*Exercise instructions*.
Word for word, print each line of the listing below; pictures stay out.

┌──

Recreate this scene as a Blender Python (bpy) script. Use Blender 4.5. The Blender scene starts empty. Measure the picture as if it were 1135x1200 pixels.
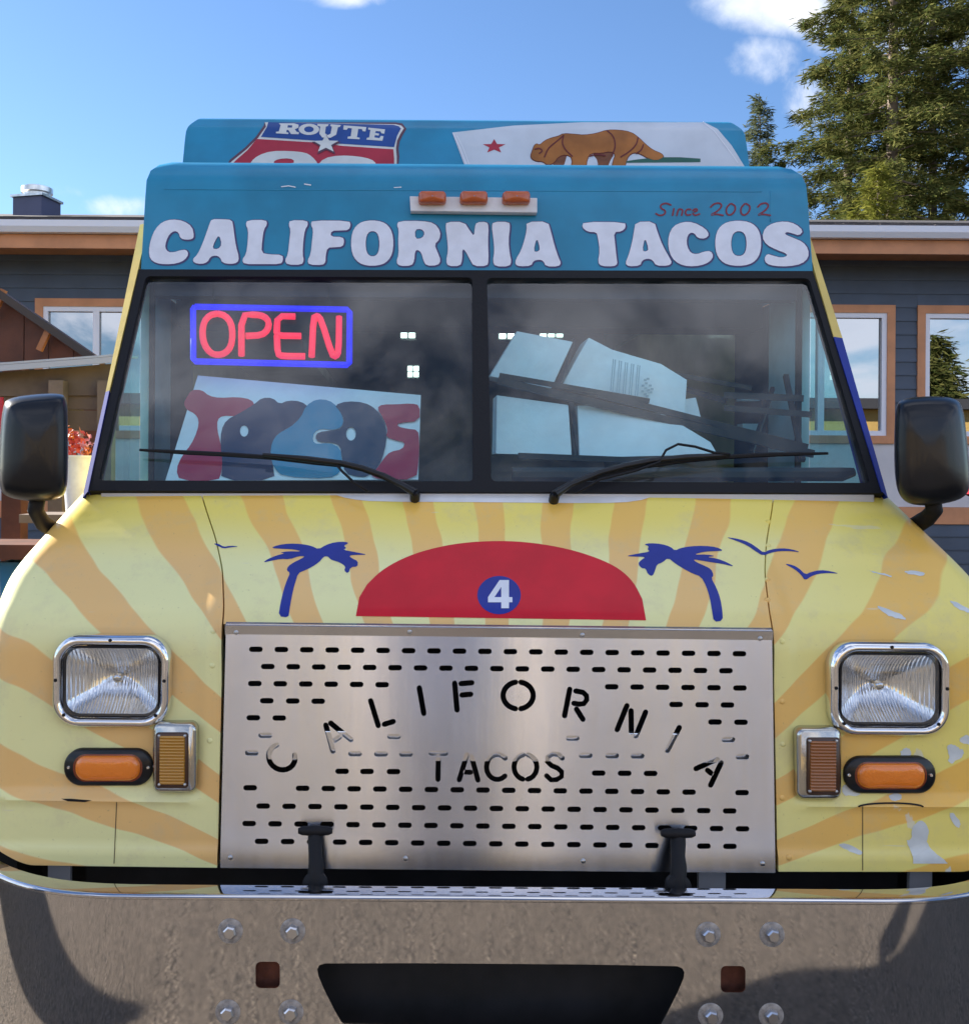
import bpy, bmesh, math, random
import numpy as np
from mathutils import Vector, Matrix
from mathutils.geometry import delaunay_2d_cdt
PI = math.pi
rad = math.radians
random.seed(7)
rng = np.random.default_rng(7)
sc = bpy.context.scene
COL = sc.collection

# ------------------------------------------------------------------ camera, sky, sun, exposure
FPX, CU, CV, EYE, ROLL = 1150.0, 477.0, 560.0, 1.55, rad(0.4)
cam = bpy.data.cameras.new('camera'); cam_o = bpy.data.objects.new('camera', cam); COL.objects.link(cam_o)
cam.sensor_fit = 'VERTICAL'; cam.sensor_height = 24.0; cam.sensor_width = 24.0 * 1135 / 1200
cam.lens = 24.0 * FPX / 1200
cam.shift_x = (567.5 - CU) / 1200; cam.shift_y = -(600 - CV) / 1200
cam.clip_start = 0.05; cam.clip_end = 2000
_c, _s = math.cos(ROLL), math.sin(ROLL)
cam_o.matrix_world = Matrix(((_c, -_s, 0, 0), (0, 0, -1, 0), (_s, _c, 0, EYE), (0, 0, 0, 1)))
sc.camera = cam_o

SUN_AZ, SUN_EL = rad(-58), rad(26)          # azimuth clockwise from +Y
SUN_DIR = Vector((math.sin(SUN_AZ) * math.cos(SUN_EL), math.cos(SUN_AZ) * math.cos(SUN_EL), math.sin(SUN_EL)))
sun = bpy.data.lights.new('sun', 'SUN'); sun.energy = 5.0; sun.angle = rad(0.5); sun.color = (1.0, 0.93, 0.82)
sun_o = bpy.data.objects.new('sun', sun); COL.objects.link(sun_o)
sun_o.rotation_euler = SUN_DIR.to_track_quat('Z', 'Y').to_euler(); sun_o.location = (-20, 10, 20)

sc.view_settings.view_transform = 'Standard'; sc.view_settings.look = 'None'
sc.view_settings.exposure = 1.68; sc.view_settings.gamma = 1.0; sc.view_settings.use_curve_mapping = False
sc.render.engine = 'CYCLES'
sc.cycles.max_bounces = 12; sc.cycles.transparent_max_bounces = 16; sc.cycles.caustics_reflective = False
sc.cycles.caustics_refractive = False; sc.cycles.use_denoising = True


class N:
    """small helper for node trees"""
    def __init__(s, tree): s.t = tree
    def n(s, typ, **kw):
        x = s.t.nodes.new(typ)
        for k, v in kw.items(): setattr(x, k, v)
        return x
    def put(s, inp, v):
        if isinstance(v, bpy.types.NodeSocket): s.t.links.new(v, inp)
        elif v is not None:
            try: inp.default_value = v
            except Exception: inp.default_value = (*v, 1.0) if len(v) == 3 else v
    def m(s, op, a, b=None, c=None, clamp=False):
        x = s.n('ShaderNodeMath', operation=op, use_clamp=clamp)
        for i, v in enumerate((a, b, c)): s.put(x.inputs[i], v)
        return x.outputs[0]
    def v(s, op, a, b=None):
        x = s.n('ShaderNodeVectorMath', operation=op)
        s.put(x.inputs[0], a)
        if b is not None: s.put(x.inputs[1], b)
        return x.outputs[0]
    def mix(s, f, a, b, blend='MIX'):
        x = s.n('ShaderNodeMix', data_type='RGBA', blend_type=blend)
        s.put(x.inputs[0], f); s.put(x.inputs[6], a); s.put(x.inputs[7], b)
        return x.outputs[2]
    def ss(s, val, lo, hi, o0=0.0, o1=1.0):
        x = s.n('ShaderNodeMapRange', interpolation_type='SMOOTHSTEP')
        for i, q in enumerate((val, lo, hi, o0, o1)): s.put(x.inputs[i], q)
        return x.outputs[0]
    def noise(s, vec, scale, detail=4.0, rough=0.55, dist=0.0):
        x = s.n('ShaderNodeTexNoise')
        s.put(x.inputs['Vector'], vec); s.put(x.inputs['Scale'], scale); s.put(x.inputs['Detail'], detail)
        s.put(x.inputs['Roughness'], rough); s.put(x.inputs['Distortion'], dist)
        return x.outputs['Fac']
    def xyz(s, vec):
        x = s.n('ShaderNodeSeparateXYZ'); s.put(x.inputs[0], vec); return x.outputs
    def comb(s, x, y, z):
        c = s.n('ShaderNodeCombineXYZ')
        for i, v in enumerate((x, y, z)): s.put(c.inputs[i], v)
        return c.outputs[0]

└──

*Reply*.
Recreate this scene as a Blender Python (bpy) script. Use Blender 4.5. The Blender scene starts empty. Measure the picture as if it were 1135x1200 pixels.
import bpy, bmesh, math, random
import numpy as np
from mathutils import Vector, Matrix
from mathutils.geometry import delaunay_2d_cdt
PI = math.pi
rad = math.radians
random.seed(7)
rng = np.random.default_rng(7)
sc = bpy.context.scene
COL = sc.collection

# ------------------------------------------------------------------ camera, sky, sun, exposure
FPX, CU, CV, EYE, ROLL = 1150.0, 477.0, 560.0, 1.55, rad(0.4)
cam = bpy.data.cameras.new('camera'); cam_o = bpy.data.objects.new('camera', cam); COL.objects.link(cam_o)
cam.sensor_fit = 'VERTICAL'; cam.sensor_height = 24.0; cam.sensor_width = 24.0 * 1135 / 1200
cam.lens = 24.0 * FPX / 1200
cam.shift_x = (567.5 - CU) / 1200; cam.shift_y = -(600 - CV) / 1200
cam.clip_start = 0.05; cam.clip_end = 2000
_c, _s = math.cos(ROLL), math.sin(ROLL)
cam_o.matrix_world = Matrix(((_c, -_s, 0, 0), (0, 0, -1, 0), (_s, _c, 0, EYE), (0, 0, 0, 1)))
sc.camera = cam_o

SUN_AZ, SUN_EL = rad(-58), rad(26)          # azimuth clockwise from +Y
SUN_DIR = Vector((math.sin(SUN_AZ) * math.cos(SUN_EL), math.cos(SUN_AZ) * math.cos(SUN_EL), math.sin(SUN_EL)))
sun = bpy.data.lights.new('sun', 'SUN'); sun.energy = 5.0; sun.angle = rad(0.5); sun.color = (1.0, 0.93, 0.82)
sun_o = bpy.data.objects.new('sun', sun); COL.objects.link(sun_o)
sun_o.rotation_euler = SUN_DIR.to_track_quat('Z', 'Y').to_euler(); sun_o.location = (-20, 10, 20)

sc.view_settings.view_transform = 'Standard'; sc.view_settings.look = 'None'
sc.view_settings.exposure = 1.68; sc.view_settings.gamma = 1.0; sc.view_settings.use_curve_mapping = False
sc.render.engine = 'CYCLES'
sc.cycles.max_bounces = 12; sc.cycles.transparent_max_bounces = 16; sc.cycles.caustics_reflective = False
sc.cycles.caustics_refractive = False; sc.cycles.use_denoising = True


class N:
    """small helper for node trees"""
    def __init__(s, tree): s.t = tree
    def n(s, typ, **kw):
        x = s.t.nodes.new(typ)
        for k, v in kw.items(): setattr(x, k, v)
        return x
    def put(s, inp, v):
        if isinstance(v, bpy.types.NodeSocket): s.t.links.new(v, inp)
        elif v is not None:
            try: inp.default_value = v
            except Exception: inp.default_value = (*v, 1.0) if len(v) == 3 else v
    def m(s, op, a, b=None, c=None, clamp=False):
        x = s.n('ShaderNodeMath', operation=op, use_clamp=clamp)
        for i, v in enumerate((a, b, c)): s.put(x.inputs[i], v)
        return x.outputs[0]
    def v(s, op, a, b=None):
        x = s.n('ShaderNodeVectorMath', operation=op)
        s.put(x.inputs[0], a)
        if b is not None: s.put(x.inputs[1], b)
        return x.outputs[0]
    def mix(s, f, a, b, blend='MIX'):
        x = s.n('ShaderNodeMix', data_type='RGBA', blend_type=blend)
        s.put(x.inputs[0], f); s.put(x.inputs[6], a); s.put(x.inputs[7], b)
        return x.outputs[2]
    def ss(s, val, lo, hi, o0=0.0, o1=1.0):
        x = s.n('ShaderNodeMapRange', interpolation_type='SMOOTHSTEP')
        for i, q in enumerate((val, lo, hi, o0, o1)): s.put(x.inputs[i], q)
        return x.outputs[0]
    def noise(s, vec, scale, detail=4.0, rough=0.55, dist=0.0):
        x = s.n('ShaderNodeTexNoise')
        s.put(x.inputs['Vector'], vec); s.put(x.inputs['Scale'], scale); s.put(x.inputs['Detail'], detail)
        s.put(x.inputs['Roughness'], rough); s.put(x.inputs['Distortion'], dist)
        return x.outputs['Fac']
    def xyz(s, vec):
        x = s.n('ShaderNodeSeparateXYZ'); s.put(x.inputs[0], vec); return x.outputs
    def comb(s, x, y, z):
        c = s.n('ShaderNodeCombineXYZ')
        for i, v in enumerate((x, y, z)): s.put(c.inputs[i], v)
        return c.outputs[0]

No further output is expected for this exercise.